Pero la Eurozona no cedió sino que se mostró dispuesta a que el Gobierno griego se ahorcara con su propia soga. Y ahí fue cuando toda la estrategia griega se desmoronó: Tsipras reveló que iba de farol, que el referéndum había sido simplemente un paripé negociador y que su deseo no era la de salir del euro. En el juego del gallina, Tsipras fue el primer cobarde en salirse del carril. Fue ahí cuando tuvo que recular y ceder en prácticamente todo: la estrategia de Varoufakis lo había colocado en una ratonera y Tsipras no quiso morir matando, de modo que tuvo que capitular con deshonores.

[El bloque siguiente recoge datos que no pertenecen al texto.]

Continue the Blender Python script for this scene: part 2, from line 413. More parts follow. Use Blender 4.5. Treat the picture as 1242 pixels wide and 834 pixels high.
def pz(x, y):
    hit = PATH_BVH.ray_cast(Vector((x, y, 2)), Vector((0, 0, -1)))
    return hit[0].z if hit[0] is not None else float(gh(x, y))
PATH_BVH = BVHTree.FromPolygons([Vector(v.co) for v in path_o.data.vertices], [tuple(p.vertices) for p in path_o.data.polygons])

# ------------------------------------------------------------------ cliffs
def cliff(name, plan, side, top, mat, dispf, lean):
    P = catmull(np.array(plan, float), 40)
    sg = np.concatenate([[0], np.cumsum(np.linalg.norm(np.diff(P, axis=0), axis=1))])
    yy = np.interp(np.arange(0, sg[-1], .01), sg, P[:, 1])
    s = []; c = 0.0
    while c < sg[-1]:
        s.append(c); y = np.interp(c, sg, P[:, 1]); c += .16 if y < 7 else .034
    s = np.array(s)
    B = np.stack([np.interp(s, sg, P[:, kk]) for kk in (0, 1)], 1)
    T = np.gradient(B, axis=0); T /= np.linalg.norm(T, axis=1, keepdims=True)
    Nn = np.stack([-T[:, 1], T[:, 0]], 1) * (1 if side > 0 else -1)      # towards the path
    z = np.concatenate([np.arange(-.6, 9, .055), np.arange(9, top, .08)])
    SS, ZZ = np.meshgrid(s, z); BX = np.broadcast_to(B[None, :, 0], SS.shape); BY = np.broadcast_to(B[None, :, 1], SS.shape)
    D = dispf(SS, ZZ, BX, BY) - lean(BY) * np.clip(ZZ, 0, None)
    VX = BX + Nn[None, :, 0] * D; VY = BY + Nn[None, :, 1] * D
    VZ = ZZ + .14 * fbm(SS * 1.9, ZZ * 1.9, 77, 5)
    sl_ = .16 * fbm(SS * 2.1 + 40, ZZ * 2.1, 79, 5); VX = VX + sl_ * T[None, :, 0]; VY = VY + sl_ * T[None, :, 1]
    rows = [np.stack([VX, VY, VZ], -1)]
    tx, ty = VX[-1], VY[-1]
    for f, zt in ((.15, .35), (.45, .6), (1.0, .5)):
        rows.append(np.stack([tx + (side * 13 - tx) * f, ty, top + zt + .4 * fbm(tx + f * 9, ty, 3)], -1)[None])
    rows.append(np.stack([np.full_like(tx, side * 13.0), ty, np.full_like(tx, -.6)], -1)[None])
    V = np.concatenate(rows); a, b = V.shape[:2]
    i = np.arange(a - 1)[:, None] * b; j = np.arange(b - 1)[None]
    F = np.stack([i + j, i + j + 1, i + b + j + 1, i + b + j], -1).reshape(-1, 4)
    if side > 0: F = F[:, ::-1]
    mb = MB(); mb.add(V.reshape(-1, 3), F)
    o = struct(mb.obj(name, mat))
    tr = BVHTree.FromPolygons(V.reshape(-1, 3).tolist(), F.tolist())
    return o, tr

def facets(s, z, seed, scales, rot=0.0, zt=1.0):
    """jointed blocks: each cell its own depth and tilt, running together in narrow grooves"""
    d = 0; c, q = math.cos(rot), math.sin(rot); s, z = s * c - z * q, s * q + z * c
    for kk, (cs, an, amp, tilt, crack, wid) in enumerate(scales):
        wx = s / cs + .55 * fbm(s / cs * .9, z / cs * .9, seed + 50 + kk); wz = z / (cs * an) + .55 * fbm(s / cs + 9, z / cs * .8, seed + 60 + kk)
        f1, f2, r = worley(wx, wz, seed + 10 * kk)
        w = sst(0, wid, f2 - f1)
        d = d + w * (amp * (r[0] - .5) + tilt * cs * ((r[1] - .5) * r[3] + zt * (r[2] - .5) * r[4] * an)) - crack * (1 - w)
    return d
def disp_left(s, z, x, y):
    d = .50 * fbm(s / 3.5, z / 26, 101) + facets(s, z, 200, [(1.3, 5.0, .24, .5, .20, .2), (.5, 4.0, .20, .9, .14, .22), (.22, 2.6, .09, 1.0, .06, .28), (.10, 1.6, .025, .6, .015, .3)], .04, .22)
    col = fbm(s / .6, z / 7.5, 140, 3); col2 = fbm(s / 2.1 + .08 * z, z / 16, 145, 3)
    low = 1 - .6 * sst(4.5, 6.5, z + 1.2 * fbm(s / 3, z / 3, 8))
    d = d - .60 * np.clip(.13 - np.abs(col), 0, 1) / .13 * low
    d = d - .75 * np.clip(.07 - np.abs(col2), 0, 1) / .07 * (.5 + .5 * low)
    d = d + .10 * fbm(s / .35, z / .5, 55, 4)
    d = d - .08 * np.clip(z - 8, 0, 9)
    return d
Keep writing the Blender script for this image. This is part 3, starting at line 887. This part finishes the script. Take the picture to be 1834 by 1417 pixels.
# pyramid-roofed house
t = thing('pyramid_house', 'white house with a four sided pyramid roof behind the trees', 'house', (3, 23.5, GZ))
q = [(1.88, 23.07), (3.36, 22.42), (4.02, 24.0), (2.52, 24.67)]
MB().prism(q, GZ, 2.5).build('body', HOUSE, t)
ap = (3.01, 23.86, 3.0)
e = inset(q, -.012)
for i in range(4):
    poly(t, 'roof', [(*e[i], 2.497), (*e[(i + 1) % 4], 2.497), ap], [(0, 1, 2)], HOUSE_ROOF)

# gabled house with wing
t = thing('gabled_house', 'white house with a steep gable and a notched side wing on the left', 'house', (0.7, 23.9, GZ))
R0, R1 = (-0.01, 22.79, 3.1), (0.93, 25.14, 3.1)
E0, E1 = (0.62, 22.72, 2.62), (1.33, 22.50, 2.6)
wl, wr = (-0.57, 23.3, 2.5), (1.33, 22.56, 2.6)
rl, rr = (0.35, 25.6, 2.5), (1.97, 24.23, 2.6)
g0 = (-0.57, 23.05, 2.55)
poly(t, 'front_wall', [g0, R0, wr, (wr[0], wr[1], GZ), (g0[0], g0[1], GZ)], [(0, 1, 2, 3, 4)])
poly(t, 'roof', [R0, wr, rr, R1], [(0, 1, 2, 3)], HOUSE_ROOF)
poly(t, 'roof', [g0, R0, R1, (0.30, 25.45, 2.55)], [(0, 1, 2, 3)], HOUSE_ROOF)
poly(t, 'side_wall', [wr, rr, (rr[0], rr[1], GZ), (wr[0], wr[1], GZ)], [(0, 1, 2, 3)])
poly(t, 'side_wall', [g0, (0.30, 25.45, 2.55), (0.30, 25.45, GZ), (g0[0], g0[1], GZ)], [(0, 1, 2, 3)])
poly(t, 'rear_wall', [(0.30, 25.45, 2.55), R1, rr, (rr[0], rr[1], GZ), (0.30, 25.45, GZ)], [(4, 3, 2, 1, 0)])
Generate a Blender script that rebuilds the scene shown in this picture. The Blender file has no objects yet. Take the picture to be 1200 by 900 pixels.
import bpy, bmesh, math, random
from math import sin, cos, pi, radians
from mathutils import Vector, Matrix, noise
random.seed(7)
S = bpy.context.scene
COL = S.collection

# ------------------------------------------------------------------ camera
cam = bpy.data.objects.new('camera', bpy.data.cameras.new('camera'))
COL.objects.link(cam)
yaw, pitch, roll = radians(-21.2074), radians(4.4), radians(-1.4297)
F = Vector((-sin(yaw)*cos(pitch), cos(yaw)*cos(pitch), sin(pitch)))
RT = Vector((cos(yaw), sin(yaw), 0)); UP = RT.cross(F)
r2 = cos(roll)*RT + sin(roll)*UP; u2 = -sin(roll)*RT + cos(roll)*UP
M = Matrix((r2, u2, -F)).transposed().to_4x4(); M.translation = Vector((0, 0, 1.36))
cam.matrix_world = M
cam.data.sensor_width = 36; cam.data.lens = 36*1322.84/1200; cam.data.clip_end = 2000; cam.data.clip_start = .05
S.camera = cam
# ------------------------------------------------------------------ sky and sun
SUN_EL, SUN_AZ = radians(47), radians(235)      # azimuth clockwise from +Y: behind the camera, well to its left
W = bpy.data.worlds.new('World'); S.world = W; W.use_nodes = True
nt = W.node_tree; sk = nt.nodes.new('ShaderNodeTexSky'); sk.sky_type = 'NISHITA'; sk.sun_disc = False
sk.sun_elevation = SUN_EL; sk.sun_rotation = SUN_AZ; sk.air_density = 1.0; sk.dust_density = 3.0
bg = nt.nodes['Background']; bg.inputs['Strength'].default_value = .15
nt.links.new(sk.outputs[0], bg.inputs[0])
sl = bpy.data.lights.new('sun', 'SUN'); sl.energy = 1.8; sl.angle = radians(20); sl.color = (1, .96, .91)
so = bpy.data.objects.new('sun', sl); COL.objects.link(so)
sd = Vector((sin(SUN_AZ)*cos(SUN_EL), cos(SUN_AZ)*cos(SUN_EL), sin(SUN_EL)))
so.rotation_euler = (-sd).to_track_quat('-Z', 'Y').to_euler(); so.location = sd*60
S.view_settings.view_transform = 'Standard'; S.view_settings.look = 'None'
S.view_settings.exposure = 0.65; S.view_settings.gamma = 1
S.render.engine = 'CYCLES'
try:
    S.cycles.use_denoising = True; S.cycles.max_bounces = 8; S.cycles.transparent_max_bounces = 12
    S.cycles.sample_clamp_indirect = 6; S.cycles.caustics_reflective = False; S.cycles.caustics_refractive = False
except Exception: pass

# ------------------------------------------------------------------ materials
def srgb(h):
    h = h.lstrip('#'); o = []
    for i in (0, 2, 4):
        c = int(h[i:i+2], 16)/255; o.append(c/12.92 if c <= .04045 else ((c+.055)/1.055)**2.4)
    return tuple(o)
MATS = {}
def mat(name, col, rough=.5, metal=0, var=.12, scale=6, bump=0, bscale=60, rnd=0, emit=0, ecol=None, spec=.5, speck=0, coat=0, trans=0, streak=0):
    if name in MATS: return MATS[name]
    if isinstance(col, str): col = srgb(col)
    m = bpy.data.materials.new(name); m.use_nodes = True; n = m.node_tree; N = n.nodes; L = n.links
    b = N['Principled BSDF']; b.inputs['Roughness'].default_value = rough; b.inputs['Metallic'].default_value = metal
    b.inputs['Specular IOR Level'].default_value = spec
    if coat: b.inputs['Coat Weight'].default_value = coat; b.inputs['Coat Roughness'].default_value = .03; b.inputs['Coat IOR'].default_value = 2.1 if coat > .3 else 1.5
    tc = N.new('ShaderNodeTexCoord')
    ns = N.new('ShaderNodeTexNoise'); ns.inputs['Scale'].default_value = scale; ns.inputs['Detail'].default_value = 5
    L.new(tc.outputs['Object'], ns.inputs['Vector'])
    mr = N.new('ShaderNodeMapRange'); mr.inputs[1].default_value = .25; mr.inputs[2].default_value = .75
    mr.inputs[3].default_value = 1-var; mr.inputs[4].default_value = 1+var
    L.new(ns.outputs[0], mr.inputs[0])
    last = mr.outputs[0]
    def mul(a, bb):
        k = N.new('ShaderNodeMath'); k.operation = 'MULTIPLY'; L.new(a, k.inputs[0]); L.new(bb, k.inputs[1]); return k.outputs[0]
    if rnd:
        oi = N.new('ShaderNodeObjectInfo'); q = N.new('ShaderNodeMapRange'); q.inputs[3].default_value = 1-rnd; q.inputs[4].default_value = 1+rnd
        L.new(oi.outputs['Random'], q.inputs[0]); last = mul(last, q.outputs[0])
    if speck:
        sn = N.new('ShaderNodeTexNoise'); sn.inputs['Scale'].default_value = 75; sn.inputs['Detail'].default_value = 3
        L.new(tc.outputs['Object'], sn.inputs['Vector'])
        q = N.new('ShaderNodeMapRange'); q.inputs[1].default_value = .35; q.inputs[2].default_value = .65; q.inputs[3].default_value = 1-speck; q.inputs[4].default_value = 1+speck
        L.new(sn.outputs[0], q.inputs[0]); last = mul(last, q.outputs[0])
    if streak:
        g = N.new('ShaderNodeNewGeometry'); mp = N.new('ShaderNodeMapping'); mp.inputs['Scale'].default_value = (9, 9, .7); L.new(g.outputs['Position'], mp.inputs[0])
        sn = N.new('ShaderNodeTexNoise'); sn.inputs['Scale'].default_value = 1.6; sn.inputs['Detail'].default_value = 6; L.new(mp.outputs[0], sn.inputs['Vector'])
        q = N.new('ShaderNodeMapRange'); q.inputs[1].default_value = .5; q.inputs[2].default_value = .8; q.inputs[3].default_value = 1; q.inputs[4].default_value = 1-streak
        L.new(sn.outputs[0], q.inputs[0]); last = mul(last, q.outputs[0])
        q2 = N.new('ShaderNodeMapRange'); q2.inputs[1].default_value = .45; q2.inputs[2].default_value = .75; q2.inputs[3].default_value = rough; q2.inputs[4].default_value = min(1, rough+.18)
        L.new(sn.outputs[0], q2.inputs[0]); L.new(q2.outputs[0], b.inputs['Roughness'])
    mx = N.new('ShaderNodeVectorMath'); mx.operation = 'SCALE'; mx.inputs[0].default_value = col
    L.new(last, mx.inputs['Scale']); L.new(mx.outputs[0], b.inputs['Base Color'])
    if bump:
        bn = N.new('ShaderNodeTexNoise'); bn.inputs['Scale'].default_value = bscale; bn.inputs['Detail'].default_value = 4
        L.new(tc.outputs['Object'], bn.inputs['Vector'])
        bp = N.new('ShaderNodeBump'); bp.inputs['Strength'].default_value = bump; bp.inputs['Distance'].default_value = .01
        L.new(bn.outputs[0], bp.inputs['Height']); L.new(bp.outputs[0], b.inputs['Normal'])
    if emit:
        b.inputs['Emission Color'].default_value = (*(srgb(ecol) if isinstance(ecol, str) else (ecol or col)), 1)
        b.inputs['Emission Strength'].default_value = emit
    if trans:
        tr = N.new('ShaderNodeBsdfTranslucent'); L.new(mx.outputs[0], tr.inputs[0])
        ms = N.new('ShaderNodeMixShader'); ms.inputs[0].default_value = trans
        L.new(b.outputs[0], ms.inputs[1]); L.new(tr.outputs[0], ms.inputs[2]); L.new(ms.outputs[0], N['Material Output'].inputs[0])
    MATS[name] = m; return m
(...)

Así, en menos de una semana después del dignísimo referéndum, la Troika ha conseguido que Tsipras no sólo le entregue la cabeza de Varoufakis y que se comprometa a implementar en 72 horas un acuerdo mucho más duro del inicialmente propuesto antes del referéndum, sino que además lo ha empujado a que aporte como garantía de la nueva deuda un conjunto de activos estatales valorados en 50.000 millones de euros. Alta condicionalidad (cese de Varoufakis, subida del IVA, recorte de las pensiones, automatización de las reducciones del gasto, privatización de la red eléctrica o reversión de la contratación de empleados públicos) y elevadas garantías para avalar la financiación lograda.

La derrota de Syriza ha sido absoluta, por mucho de que sus partidarios se agarren al desesperado asidero de que Tsipras jure haber logrado un compromiso de reestructuración de la deuda griega. Pero recordemos que semejante compromiso por parte del Eurogrupo siempre estuvo encima de la mesa, condicionado —como ahora— a que Grecia fuera cumpliendo sus compromisos. Lean, si no, el mensaje publicado por el Eurogrupo el 27 de noviembre de 2011, meses después de acordado el segundo rescate: "Los países de la Eurozona están dispuestos a tomar las siguiente medidas: rebajar en 100 puntos básicos el tipo de interés pagado por los préstamos recibidos por Grecia (…); alargamiento de los plazos de los préstamos en 15 años y un retraso en el pago de intereses de 10 años (...). Sin embargo, el Eurogrupo recalca que la deuda griega sólo se beneficiará de estas reformas de manera gradual y condicionada a una completa implementación de las reformas que el país ha suscrito". Tsipras, por tanto, no ha logrado nada nuevo a lo que había: si cumples, las condiciones financieras mejorarán; si no, se quedarán tal cual.

Mas si la pésima estrategia negociadora diseñada por Varoufakis no ha logrado ninguno de los objetivos ambicionados —más bien al contrario: ha terminado abocando a Grecia a aceptar condiciones más duras de las iniciales—, sí ha implicado unos brutales costes para el país. En primer lugar, la economía griega llega medio año paralizada como consecuencia de la incertidumbre sobre su futuro generada por Syriza. Segundo, la credibilidad y la confianza del Gobierno griego, y de buena parte de sus ciudadanos, frente al resto de Europa ha saltado por los aires y tardará mucho tiempo en reconstruirse. Tercero, probablemente la coalición gobernante esté herida de muerte toda vez que ha padecido una humillación innecesaria en caso de haber cedido a tiempo, dejando en consecuencia un Ejecutivo debilitado e inestable. Y, por último, el corralito bancario provocado por Syriza ha supuesto la puntilla para la economía y para la propia banca griega: las transacciones se han paralizado —y van a seguir paralizadas— durante semanas, las compañías se han descapitalizado, las importaciones se han congelado suspendiendo las operaciones de muchas empresas helenas y la propia banca ha experimentado unas pérdidas extraordinarias que le han abierto un agujero de 25.000 millones de euros.

En definitiva, la estrategia negociadora de Syriza desde que llegó al poder ha sido un arrogante disparate, propia de iluminados vanidosos que se creyeron los embustes con los que estaban engañando a sus ciudadanos. Un elevadísimo coste político, social y económico del populismo para terminar consiguiendo un acuerdo mucho peor al que tuvieron desde un comienzo a su disposición. "Dignidad", lo llamaban.